Task goal: Restate the whole listing exactly.

Provided data:

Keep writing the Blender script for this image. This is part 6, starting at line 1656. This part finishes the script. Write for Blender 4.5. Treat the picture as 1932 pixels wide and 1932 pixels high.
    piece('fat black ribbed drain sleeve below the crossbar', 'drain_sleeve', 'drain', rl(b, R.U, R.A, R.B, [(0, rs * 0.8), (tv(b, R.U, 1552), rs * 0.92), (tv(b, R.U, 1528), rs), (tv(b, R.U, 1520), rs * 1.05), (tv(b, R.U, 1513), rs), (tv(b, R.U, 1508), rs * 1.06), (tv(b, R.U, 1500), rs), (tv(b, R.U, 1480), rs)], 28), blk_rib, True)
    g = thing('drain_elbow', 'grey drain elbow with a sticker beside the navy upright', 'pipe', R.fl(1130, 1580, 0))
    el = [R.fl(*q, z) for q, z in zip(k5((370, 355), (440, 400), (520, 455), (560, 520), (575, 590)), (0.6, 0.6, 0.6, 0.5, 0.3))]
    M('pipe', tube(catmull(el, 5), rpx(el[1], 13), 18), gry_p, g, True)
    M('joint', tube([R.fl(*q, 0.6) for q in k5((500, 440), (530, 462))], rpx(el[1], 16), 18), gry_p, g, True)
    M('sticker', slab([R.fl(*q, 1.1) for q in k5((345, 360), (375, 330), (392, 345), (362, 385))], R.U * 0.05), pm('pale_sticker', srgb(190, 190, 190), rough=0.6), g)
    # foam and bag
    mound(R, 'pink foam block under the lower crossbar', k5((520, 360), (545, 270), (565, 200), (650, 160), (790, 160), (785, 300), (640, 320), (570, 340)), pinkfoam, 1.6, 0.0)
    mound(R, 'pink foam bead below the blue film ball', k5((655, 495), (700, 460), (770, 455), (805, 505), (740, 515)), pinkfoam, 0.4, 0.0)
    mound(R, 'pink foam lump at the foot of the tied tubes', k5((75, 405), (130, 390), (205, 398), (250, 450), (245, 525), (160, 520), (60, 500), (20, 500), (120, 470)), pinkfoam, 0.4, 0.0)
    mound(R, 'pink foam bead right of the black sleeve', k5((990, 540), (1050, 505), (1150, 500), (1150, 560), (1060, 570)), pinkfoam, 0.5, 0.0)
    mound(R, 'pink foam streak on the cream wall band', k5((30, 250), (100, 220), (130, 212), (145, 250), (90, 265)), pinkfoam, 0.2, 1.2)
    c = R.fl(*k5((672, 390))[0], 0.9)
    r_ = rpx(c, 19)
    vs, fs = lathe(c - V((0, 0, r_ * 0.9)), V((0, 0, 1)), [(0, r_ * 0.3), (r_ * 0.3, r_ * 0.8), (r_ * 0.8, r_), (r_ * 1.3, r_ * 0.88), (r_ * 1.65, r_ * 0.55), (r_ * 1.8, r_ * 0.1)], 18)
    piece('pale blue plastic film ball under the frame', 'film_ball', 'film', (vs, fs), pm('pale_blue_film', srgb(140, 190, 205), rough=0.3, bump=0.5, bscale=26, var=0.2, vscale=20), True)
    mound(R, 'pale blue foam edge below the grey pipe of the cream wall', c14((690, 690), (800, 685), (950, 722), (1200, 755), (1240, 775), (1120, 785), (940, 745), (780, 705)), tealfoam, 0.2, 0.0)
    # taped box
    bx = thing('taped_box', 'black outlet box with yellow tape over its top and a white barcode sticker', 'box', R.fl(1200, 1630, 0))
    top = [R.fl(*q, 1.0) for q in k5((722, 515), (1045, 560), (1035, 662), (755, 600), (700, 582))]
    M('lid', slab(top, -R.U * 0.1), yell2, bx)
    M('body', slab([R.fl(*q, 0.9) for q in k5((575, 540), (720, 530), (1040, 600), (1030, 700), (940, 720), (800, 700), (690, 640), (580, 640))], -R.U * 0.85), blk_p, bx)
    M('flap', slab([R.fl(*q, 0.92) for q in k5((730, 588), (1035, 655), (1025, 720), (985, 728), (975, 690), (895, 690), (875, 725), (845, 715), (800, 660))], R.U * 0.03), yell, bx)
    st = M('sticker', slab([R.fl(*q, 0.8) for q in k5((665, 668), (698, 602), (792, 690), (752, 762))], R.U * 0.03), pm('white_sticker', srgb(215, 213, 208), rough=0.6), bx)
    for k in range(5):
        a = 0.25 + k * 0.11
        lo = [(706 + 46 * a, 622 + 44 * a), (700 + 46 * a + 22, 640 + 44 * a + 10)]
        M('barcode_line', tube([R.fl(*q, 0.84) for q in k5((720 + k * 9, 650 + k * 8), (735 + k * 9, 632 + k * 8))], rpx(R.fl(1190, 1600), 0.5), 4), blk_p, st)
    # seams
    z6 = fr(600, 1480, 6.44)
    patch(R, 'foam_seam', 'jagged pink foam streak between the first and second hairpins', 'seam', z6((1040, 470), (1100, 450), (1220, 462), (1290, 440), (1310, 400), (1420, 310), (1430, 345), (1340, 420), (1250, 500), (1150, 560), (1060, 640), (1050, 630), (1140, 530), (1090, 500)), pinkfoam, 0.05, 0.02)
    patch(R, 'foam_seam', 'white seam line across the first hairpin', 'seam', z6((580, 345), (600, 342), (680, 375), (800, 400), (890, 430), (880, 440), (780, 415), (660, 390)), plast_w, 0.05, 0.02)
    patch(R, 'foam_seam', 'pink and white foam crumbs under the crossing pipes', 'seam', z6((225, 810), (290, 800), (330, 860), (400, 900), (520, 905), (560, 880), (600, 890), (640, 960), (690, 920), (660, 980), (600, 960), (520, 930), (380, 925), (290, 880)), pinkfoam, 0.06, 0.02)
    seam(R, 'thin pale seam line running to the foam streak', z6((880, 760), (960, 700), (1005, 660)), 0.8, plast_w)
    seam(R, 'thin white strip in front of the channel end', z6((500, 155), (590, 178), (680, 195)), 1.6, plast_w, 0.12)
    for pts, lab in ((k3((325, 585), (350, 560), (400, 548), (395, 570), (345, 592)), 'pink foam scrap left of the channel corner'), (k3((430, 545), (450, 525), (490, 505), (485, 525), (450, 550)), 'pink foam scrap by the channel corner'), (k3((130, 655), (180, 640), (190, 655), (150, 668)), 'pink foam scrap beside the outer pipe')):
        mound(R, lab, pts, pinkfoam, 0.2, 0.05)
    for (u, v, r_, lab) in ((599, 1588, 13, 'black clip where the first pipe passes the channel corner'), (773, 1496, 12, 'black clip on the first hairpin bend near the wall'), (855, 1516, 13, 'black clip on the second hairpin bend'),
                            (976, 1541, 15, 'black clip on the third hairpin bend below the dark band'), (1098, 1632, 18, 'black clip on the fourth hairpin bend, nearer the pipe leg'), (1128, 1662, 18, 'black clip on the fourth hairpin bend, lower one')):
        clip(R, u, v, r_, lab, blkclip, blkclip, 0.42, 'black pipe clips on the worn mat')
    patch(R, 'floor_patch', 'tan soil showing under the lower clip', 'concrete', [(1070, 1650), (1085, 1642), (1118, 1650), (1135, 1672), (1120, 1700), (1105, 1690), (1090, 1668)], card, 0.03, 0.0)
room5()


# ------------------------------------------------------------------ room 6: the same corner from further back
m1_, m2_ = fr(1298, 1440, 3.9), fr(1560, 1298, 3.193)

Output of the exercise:
Keep writing the Blender script for this image. This is part 6, starting at line 1656. This part finishes the script. Write for Blender 4.5. Treat the picture as 1932 pixels wide and 1932 pixels high.
    piece('fat black ribbed drain sleeve below the crossbar', 'drain_sleeve', 'drain', rl(b, R.U, R.A, R.B, [(0, rs * 0.8), (tv(b, R.U, 1552), rs * 0.92), (tv(b, R.U, 1528), rs), (tv(b, R.U, 1520), rs * 1.05), (tv(b, R.U, 1513), rs), (tv(b, R.U, 1508), rs * 1.06), (tv(b, R.U, 1500), rs), (tv(b, R.U, 1480), rs)], 28), blk_rib, True)
    g = thing('drain_elbow', 'grey drain elbow with a sticker beside the navy upright', 'pipe', R.fl(1130, 1580, 0))
    el = [R.fl(*q, z) for q, z in zip(k5((370, 355), (440, 400), (520, 455), (560, 520), (575, 590)), (0.6, 0.6, 0.6, 0.5, 0.3))]
    M('pipe', tube(catmull(el, 5), rpx(el[1], 13), 18), gry_p, g, True)
    M('joint', tube([R.fl(*q, 0.6) for q in k5((500, 440), (530, 462))], rpx(el[1], 16), 18), gry_p, g, True)
    M('sticker', slab([R.fl(*q, 1.1) for q in k5((345, 360), (375, 330), (392, 345), (362, 385))], R.U * 0.05), pm('pale_sticker', srgb(190, 190, 190), rough=0.6), g)
    # foam and bag
    mound(R, 'pink foam block under the lower crossbar', k5((520, 360), (545, 270), (565, 200), (650, 160), (790, 160), (785, 300), (640, 320), (570, 340)), pinkfoam, 1.6, 0.0)
    mound(R, 'pink foam bead below the blue film ball', k5((655, 495), (700, 460), (770, 455), (805, 505), (740, 515)), pinkfoam, 0.4, 0.0)
    mound(R, 'pink foam lump at the foot of the tied tubes', k5((75, 405), (130, 390), (205, 398), (250, 450), (245, 525), (160, 520), (60, 500), (20, 500), (120, 470)), pinkfoam, 0.4, 0.0)
    mound(R, 'pink foam bead right of the black sleeve', k5((990, 540), (1050, 505), (1150, 500), (1150, 560), (1060, 570)), pinkfoam, 0.5, 0.0)
    mound(R, 'pink foam streak on the cream wall band', k5((30, 250), (100, 220), (130, 212), (145, 250), (90, 265)), pinkfoam, 0.2, 1.2)
    c = R.fl(*k5((672, 390))[0], 0.9)
    r_ = rpx(c, 19)
    vs, fs = lathe(c - V((0, 0, r_ * 0.9)), V((0, 0, 1)), [(0, r_ * 0.3), (r_ * 0.3, r_ * 0.8), (r_ * 0.8, r_), (r_ * 1.3, r_ * 0.88), (r_ * 1.65, r_ * 0.55), (r_ * 1.8, r_ * 0.1)], 18)
    piece('pale blue plastic film ball under the frame', 'film_ball', 'film', (vs, fs), pm('pale_blue_film', srgb(140, 190, 205), rough=0.3, bump=0.5, bscale=26, var=0.2, vscale=20), True)
    mound(R, 'pale blue foam edge below the grey pipe of the cream wall', c14((690, 690), (800, 685), (950, 722), (1200, 755), (1240, 775), (1120, 785), (940, 745), (780, 705)), tealfoam, 0.2, 0.0)
    # taped box
    bx = thing('taped_box', 'black outlet box with yellow tape over its top and a white barcode sticker', 'box', R.fl(1200, 1630, 0))
    top = [R.fl(*q, 1.0) for q in k5((722, 515), (1045, 560), (1035, 662), (755, 600), (700, 582))]
    M('lid', slab(top, -R.U * 0.1), yell2, bx)
    M('body', slab([R.fl(*q, 0.9) for q in k5((575, 540), (720, 530), (1040, 600), (1030, 700), (940, 720), (800, 700), (690, 640), (580, 640))], -R.U * 0.85), blk_p, bx)
    M('flap', slab([R.fl(*q, 0.92) for q in k5((730, 588), (1035, 655), (1025, 720), (985, 728), (975, 690), (895, 690), (875, 725), (845, 715), (800, 660))], R.U * 0.03), yell, bx)
    st = M('sticker', slab([R.fl(*q, 0.8) for q in k5((665, 668), (698, 602), (792, 690), (752, 762))], R.U * 0.03), pm('white_sticker', srgb(215, 213, 208), rough=0.6), bx)
    for k in range(5):
        a = 0.25 + k * 0.11
        lo = [(706 + 46 * a, 622 + 44 * a), (700 + 46 * a + 22, 640 + 44 * a + 10)]
        M('barcode_line', tube([R.fl(*q, 0.84) for q in k5((720 + k * 9, 650 + k * 8), (735 + k * 9, 632 + k * 8))], rpx(R.fl(1190, 1600), 0.5), 4), blk_p, st)
    # seams
    z6 = fr(600, 1480, 6.44)
    patch(R, 'foam_seam', 'jagged pink foam streak between the first and second hairpins', 'seam', z6((1040, 470), (1100, 450), (1220, 462), (1290, 440), (1310, 400), (1420, 310), (1430, 345), (1340, 420), (1250, 500), (1150, 560), (1060, 640), (1050, 630), (1140, 530), (1090, 500)), pinkfoam, 0.05, 0.02)
    patch(R, 'foam_seam', 'white seam line across the first hairpin', 'seam', z6((580, 345), (600, 342), (680, 375), (800, 400), (890, 430), (880, 440), (780, 415), (660, 390)), plast_w, 0.05, 0.02)
    patch(R, 'foam_seam', 'pink and white foam crumbs under the crossing pipes', 'seam', z6((225, 810), (290, 800), (330, 860), (400, 900), (520, 905), (560, 880), (600, 890), (640, 960), (690, 920), (660, 980), (600, 960), (520, 930), (380, 925), (290, 880)), pinkfoam, 0.06, 0.02)
    seam(R, 'thin pale seam line running to the foam streak', z6((880, 760), (960, 700), (1005, 660)), 0.8, plast_w)
    seam(R, 'thin white strip in front of the channel end', z6((500, 155), (590, 178), (680, 195)), 1.6, plast_w, 0.12)
    for pts, lab in ((k3((325, 585), (350, 560), (400, 548), (395, 570), (345, 592)), 'pink foam scrap left of the channel corner'), (k3((430, 545), (450, 525), (490, 505), (485, 525), (450, 550)), 'pink foam scrap by the channel corner'), (k3((130, 655), (180, 640), (190, 655), (150, 668)), 'pink foam scrap beside the outer pipe')):
        mound(R, lab, pts, pinkfoam, 0.2, 0.05)
    for (u, v, r_, lab) in ((599, 1588, 13, 'black clip where the first pipe passes the channel corner'), (773, 1496, 12, 'black clip on the first hairpin bend near the wall'), (855, 1516, 13, 'black clip on the second hairpin bend'),
                            (976, 1541, 15, 'black clip on the third hairpin bend below the dark band'), (1098, 1632, 18, 'black clip on the fourth hairpin bend, nearer the pipe leg'), (1128, 1662, 18, 'black clip on the fourth hairpin bend, lower one')):
        clip(R, u, v, r_, lab, blkclip, blkclip, 0.42, 'black pipe clips on the worn mat')
    patch(R, 'floor_patch', 'tan soil showing under the lower clip', 'concrete', [(1070, 1650), (1085, 1642), (1118, 1650), (1135, 1672), (1120, 1700), (1105, 1690), (1090, 1668)], card, 0.03, 0.0)
room5()


# ------------------------------------------------------------------ room 6: the same corner from further back
m1_, m2_ = fr(1298, 1440, 3.9), fr(1560, 1298, 3.193)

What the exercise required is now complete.